Much is at stake when the 14th Ministerial Conference (MC14) of the World Trade Organization (WTO) takes place in Yaoundé at the end of March. The structural crisis in the WTO is all too well known: geopolitical rivalries dominate trade policy, the members are deeply divided when it comes to reform, and the disruptive U.S. tariff policy is undermining the multilateral rules. Reform of the WTO is crucial, yet substantial progress is not to be expected in Yaoundé. Whether or not the MC14 can be deemed to be a success will primarily depend on whether it delivers results in two specific areas.

Firstly, the e-commerce moratorium is on the agenda. WTO members have refrained from imposing tariffs on digital products such as software and music since 1998. This moratorium has to be extended at regular intervals in order to prevent a patchwork solution for digital trade. Some countries see this as a loss of revenue and are increasingly questioning whether the moratorium should be extended or are using it as leverage to obtain concessions in other areas. Continuation of the moratorium would be an important success for free trade in digital products – even if this was only a temporary solution again.

Secondly, the MC14 will need to address the Investment Facilitation for Development (IFD) Agreement, which was signed by more than two-thirds of the WTO members. The agreement is designed to make investment procedures more transparent and more efficient and could bring advantages for low- and middle-income countries in particular. Even though it is a “plurilateral” agreement that has not been signed and implemented by all members, the approval of all members is required for it to be integrated into the WTO system. Only then will the agreement become legally valid and binding. Integration of the IFD Agreement is still hanging in the balance, as a few members, notably India, have opposed it to date.
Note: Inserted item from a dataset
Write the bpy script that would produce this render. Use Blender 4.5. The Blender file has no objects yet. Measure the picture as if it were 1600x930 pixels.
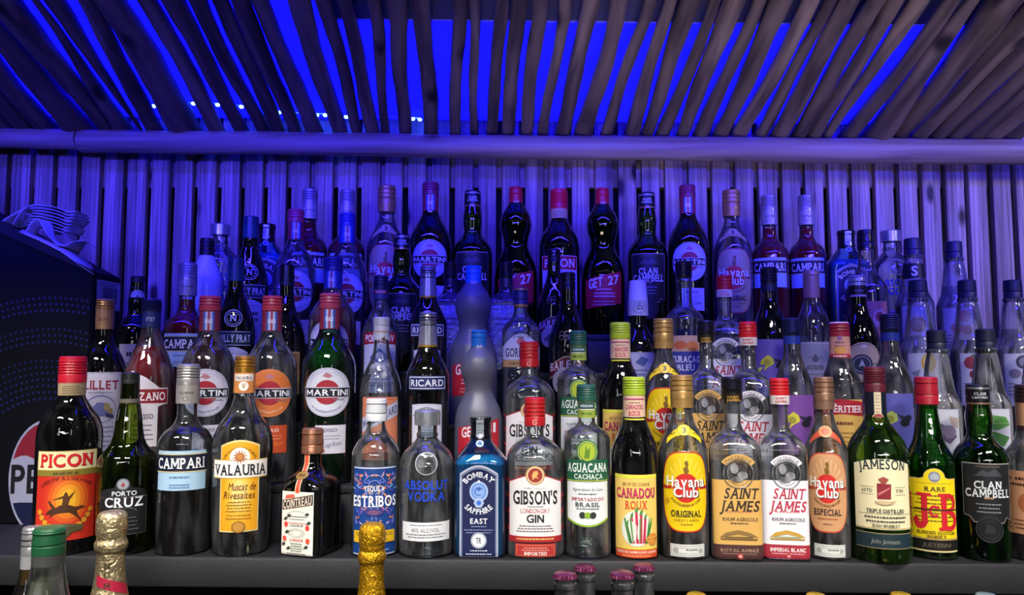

More than merely technical details
Even though these topics may appear to be technical ones, they are politically significant. If progress is not achieved in both areas in Yaoundé, this would further reinforce the impression that the WTO now has very little capacity to act, even on relatively limited initiatives. Those people who have branded the multilateral trade system as dysfunctional would no doubt feel validated. 

This leads to a strategic question for the European Union (EU). If it wants to strengthen the WTO, it must credibly advocate for the rules on which the multilateral trade system is based. In an age in which fundamental rules are being broken, that is more important than ever. This makes it all the more problematic that Commission President von der Leyen recently gave the impression that the EU no longer sees itself as the guardian of a rules-based order. The EU’s questioning of the key “most-favoured nation“ (MFN) principle is also a disastrous signal. The MFN principle prevents unequal treatment of trade partners and is the foundation of a fair, rules-based trade system.

If the MC14 fails to deliver a convincing vision for the future of the WTO, there is a risk of further fragmentation into blocs. The EU is not naive in this respect, but has planned ahead, namely by initiating more than 40 free trade agreements with almost 80 countries and sectoral partnerships. Agreements of this kind can help to liberalise trade and refine rules – but they cannot replace the WTO, whose rules are still used to conduct more than 70 per cent of global trade. Negotiations on bilateral and regional free trade agreements should therefore always contain a clear commitment by the parties to multilateral reforms too.

Moreover, Europe should also pursue another strategic option in parallel: closer “plurilateral” cooperation with like-minded nations. Middle powers such as Canada, Japan, Australia, Brazil and South Africa have a strong interest in stable and predictable trade rules. Together, they could drive reform initiatives or – if the WTO continues to be blocked permanently – at least maintain partial structures of a viable rules-based system. One example is the EU’s attempt to cooperate with the 12 countries of the Comprehensive and Progressive Agreement for Trans-Pacific Partnership (CPTPP). The Multi-Party Interim Appeal Arbitration Arrangement (MPIA) is another example. A total of 58 countries have now joined it – including the EU, China and Brazil – thus creating an alternative to the WTO Appellate Body blocked by the United States.


Strength through rules
The WTO will not be reinvented in Yaoundé. Yet the Ministerial Conference will have to show whether its members are still prepared to give their political support to the multilateral trade system. As far as the EU is concerned, it is clear that it can only secure its influence in the long term in a functioning rules-based trade system. For that very reason, it should do all it can to strengthen the WTO and forge new coalitions for its reform.